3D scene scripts
§
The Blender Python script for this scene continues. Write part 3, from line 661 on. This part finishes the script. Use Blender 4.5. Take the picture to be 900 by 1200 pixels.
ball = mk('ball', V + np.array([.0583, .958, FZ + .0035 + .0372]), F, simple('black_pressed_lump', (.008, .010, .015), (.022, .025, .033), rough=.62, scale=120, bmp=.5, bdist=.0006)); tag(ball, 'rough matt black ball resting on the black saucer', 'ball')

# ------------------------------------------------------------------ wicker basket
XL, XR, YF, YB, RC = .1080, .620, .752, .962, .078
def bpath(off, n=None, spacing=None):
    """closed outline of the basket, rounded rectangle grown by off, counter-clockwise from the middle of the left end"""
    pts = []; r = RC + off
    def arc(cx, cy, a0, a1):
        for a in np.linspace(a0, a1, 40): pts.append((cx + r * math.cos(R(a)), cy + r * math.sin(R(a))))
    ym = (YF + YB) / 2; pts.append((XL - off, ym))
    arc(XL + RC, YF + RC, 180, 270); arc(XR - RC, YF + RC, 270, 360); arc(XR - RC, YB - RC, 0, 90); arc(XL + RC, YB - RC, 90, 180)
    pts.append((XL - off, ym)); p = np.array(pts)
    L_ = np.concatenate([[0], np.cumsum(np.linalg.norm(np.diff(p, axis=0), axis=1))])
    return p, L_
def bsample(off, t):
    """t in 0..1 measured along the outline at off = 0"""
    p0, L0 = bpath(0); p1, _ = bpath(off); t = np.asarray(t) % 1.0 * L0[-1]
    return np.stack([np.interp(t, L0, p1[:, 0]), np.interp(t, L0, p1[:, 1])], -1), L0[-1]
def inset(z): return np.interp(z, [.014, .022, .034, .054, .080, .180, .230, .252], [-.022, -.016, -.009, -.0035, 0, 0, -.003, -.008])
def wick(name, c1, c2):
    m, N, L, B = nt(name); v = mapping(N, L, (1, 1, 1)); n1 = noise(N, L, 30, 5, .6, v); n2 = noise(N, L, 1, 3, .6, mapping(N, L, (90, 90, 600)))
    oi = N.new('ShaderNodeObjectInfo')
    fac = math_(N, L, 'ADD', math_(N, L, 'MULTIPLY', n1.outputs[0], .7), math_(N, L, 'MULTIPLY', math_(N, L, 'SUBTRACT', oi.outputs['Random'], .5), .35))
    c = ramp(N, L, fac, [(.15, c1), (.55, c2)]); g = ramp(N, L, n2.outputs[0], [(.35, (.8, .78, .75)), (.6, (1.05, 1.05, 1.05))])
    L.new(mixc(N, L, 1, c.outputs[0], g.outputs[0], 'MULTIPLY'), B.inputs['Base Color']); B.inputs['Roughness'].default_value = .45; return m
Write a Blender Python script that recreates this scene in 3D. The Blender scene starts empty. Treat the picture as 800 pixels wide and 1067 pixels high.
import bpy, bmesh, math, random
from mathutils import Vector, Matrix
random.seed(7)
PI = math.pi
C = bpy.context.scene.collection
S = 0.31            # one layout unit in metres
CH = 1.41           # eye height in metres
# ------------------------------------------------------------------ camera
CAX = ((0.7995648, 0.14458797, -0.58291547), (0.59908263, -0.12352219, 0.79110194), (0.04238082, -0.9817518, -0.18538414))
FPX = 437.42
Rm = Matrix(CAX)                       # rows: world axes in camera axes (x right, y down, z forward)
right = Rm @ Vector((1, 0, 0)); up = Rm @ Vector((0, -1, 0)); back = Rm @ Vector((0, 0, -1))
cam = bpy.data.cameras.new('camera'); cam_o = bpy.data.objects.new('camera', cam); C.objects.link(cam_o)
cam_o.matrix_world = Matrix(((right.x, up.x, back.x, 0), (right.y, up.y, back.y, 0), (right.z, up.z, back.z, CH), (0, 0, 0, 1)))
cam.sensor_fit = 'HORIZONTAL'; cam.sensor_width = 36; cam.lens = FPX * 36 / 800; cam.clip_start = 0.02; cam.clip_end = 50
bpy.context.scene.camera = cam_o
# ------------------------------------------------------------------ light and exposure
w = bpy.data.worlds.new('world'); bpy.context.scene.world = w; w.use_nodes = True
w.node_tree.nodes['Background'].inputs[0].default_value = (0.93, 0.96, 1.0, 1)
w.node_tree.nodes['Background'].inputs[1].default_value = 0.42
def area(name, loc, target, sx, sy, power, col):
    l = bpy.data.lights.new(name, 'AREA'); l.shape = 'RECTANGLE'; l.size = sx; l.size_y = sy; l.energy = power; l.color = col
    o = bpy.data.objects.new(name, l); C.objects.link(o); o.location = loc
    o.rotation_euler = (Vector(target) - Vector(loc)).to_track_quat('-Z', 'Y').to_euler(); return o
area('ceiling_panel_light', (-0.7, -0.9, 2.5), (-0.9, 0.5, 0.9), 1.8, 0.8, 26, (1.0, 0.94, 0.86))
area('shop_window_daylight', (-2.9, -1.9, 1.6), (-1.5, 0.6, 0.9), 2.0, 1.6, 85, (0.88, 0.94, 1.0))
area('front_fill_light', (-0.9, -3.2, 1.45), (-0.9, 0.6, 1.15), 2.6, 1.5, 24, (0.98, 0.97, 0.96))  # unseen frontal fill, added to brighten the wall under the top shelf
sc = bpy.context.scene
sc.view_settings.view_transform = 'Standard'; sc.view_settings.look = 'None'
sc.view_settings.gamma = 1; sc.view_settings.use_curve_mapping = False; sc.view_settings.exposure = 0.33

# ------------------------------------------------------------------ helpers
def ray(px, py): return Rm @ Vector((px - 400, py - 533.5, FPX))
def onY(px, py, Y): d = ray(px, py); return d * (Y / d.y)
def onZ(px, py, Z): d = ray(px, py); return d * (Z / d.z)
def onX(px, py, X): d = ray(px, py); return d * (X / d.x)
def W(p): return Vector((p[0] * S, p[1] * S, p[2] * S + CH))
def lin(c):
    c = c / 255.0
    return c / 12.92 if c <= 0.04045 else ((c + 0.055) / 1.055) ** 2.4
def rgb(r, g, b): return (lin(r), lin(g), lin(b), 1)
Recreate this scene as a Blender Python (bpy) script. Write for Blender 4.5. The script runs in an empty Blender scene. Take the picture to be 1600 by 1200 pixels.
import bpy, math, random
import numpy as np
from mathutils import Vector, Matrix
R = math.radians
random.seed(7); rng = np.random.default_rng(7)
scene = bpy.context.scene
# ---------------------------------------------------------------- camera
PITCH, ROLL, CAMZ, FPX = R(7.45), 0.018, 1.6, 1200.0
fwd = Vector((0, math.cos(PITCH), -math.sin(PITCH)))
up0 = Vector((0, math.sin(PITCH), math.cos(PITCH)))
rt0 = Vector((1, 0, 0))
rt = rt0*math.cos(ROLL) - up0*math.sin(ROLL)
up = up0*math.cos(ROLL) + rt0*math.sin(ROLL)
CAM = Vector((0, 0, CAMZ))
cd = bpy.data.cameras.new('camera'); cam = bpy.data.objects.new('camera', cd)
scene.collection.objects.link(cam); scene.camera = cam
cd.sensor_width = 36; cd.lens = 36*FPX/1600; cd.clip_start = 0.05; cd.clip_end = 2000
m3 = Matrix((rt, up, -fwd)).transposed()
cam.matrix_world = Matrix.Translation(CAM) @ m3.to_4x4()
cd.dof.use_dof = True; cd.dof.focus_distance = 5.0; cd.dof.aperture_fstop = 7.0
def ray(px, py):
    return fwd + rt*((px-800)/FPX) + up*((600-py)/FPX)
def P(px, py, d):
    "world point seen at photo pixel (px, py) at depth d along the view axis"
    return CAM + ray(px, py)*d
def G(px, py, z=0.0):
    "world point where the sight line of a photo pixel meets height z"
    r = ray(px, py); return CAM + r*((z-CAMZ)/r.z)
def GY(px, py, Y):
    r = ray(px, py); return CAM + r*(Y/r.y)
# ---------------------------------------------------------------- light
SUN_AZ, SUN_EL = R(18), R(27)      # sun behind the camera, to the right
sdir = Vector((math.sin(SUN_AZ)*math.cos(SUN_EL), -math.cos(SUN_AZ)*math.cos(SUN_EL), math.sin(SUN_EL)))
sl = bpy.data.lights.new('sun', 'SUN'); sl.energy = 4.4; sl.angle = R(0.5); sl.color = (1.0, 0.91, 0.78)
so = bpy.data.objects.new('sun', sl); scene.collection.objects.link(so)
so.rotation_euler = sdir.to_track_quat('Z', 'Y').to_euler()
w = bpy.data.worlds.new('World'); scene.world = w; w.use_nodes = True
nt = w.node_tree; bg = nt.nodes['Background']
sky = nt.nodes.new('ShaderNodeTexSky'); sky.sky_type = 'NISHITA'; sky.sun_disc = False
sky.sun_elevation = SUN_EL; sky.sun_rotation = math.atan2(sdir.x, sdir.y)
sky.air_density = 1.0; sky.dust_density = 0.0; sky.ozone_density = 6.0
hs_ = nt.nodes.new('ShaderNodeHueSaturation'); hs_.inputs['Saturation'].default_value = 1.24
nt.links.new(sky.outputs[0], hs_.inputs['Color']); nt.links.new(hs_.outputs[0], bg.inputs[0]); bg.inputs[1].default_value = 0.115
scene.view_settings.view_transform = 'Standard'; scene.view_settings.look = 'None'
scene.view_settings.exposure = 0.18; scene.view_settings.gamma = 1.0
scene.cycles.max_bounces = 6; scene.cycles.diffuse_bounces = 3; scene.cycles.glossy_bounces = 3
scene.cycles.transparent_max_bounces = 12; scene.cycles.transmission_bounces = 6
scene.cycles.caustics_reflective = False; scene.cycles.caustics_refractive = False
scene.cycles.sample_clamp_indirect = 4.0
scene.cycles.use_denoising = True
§
Written task:
Stop after the line containing "ball = mk('ball', V": print exactly the lines from the start of the entries above up to it, that line included.

Response to this exercise:
The Blender Python script for this scene continues. Write part 3, from line 661 on. This part finishes the script. Use Blender 4.5. Take the picture to be 900 by 1200 pixels.
ball = mk('ball', V + np.array([.0583, .958, FZ + .0035 + .0372]), F, simple('black_pressed_lump', (.008, .010, .015), (.022, .025, .033), rough=.62, scale=120, bmp=.5, bdist=.0006)); tag(ball, 'rough matt black ball resting on the black saucer', 'ball')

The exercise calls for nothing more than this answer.